PROBLEM STATEMENT: Print out the material that follows word for word.

DATA PROVIDED:

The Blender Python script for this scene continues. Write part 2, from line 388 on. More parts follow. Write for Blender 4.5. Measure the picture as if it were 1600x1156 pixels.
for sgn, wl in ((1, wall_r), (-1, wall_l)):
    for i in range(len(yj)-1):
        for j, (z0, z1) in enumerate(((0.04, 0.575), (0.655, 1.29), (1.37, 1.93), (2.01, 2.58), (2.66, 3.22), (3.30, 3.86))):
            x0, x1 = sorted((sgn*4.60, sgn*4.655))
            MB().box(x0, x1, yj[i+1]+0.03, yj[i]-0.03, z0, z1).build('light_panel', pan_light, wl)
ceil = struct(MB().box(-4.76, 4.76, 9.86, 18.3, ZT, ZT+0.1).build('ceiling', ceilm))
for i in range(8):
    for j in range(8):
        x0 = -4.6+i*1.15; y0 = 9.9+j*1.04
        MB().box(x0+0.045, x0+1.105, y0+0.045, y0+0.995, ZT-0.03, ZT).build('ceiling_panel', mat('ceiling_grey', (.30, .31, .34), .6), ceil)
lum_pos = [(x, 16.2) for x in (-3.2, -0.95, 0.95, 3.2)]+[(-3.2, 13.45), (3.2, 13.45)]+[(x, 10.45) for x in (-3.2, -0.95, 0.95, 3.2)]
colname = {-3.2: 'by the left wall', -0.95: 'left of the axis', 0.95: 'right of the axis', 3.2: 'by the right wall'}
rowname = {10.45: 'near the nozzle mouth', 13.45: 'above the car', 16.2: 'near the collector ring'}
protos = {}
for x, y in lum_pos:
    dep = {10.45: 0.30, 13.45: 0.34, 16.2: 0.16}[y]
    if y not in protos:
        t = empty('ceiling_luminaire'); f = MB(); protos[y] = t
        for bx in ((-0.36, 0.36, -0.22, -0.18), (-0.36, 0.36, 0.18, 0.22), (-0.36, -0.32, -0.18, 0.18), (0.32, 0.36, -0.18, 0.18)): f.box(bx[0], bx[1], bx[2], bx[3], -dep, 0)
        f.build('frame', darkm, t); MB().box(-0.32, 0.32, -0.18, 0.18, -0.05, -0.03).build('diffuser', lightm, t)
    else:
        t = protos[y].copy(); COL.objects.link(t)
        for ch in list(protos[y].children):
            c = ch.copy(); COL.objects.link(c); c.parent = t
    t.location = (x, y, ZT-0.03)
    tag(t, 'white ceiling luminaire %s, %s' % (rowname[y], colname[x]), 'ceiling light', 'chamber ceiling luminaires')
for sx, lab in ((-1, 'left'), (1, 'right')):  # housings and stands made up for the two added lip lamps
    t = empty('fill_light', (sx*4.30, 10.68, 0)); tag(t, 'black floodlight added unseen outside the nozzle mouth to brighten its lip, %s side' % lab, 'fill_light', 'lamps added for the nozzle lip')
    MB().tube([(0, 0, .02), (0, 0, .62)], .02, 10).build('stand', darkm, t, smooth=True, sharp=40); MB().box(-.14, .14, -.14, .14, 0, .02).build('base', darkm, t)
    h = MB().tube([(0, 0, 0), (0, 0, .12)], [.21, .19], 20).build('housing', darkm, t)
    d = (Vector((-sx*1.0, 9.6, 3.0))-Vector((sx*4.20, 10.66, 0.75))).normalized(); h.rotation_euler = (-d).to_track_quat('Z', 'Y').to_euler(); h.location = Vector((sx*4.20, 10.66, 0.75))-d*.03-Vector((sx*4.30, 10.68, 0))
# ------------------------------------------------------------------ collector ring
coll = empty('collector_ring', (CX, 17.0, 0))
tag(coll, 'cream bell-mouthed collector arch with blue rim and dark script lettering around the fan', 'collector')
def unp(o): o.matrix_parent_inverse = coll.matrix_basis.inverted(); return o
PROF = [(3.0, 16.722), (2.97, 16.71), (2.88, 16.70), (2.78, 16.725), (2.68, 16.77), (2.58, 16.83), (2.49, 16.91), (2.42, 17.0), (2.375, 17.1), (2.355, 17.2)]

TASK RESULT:
The Blender Python script for this scene continues. Write part 2, from line 388 on. More parts follow. Write for Blender 4.5. Measure the picture as if it were 1600x1156 pixels.
for sgn, wl in ((1, wall_r), (-1, wall_l)):
    for i in range(len(yj)-1):
        for j, (z0, z1) in enumerate(((0.04, 0.575), (0.655, 1.29), (1.37, 1.93), (2.01, 2.58), (2.66, 3.22), (3.30, 3.86))):
            x0, x1 = sorted((sgn*4.60, sgn*4.655))
            MB().box(x0, x1, yj[i+1]+0.03, yj[i]-0.03, z0, z1).build('light_panel', pan_light, wl)
ceil = struct(MB().box(-4.76, 4.76, 9.86, 18.3, ZT, ZT+0.1).build('ceiling', ceilm))
for i in range(8):
    for j in range(8):
        x0 = -4.6+i*1.15; y0 = 9.9+j*1.04
        MB().box(x0+0.045, x0+1.105, y0+0.045, y0+0.995, ZT-0.03, ZT).build('ceiling_panel', mat('ceiling_grey', (.30, .31, .34), .6), ceil)
lum_pos = [(x, 16.2) for x in (-3.2, -0.95, 0.95, 3.2)]+[(-3.2, 13.45), (3.2, 13.45)]+[(x, 10.45) for x in (-3.2, -0.95, 0.95, 3.2)]
colname = {-3.2: 'by the left wall', -0.95: 'left of the axis', 0.95: 'right of the axis', 3.2: 'by the right wall'}
rowname = {10.45: 'near the nozzle mouth', 13.45: 'above the car', 16.2: 'near the collector ring'}
protos = {}
for x, y in lum_pos:
    dep = {10.45: 0.30, 13.45: 0.34, 16.2: 0.16}[y]
    if y not in protos:
        t = empty('ceiling_luminaire'); f = MB(); protos[y] = t
        for bx in ((-0.36, 0.36, -0.22, -0.18), (-0.36, 0.36, 0.18, 0.22), (-0.36, -0.32, -0.18, 0.18), (0.32, 0.36, -0.18, 0.18)): f.box(bx[0], bx[1], bx[2], bx[3], -dep, 0)
        f.build('frame', darkm, t); MB().box(-0.32, 0.32, -0.18, 0.18, -0.05, -0.03).build('diffuser', lightm, t)
    else:
        t = protos[y].copy(); COL.objects.link(t)
        for ch in list(protos[y].children):
            c = ch.copy(); COL.objects.link(c); c.parent = t
    t.location = (x, y, ZT-0.03)
    tag(t, 'white ceiling luminaire %s, %s' % (rowname[y], colname[x]), 'ceiling light', 'chamber ceiling luminaires')
for sx, lab in ((-1, 'left'), (1, 'right')):  # housings and stands made up for the two added lip lamps
    t = empty('fill_light', (sx*4.30, 10.68, 0)); tag(t, 'black floodlight added unseen outside the nozzle mouth to brighten its lip, %s side' % lab, 'fill_light', 'lamps added for the nozzle lip')
    MB().tube([(0, 0, .02), (0, 0, .62)], .02, 10).build('stand', darkm, t, smooth=True, sharp=40); MB().box(-.14, .14, -.14, .14, 0, .02).build('base', darkm, t)
    h = MB().tube([(0, 0, 0), (0, 0, .12)], [.21, .19], 20).build('housing', darkm, t)
    d = (Vector((-sx*1.0, 9.6, 3.0))-Vector((sx*4.20, 10.66, 0.75))).normalized(); h.rotation_euler = (-d).to_track_quat('Z', 'Y').to_euler(); h.location = Vector((sx*4.20, 10.66, 0.75))-d*.03-Vector((sx*4.30, 10.68, 0))
# ------------------------------------------------------------------ collector ring
coll = empty('collector_ring', (CX, 17.0, 0))
tag(coll, 'cream bell-mouthed collector arch with blue rim and dark script lettering around the fan', 'collector')
def unp(o): o.matrix_parent_inverse = coll.matrix_basis.inverted(); return o
PROF = [(3.0, 16.722), (2.97, 16.71), (2.88, 16.70), (2.78, 16.725), (2.68, 16.77), (2.58, 16.83), (2.49, 16.91), (2.42, 17.0), (2.375, 17.1), (2.355, 17.2)]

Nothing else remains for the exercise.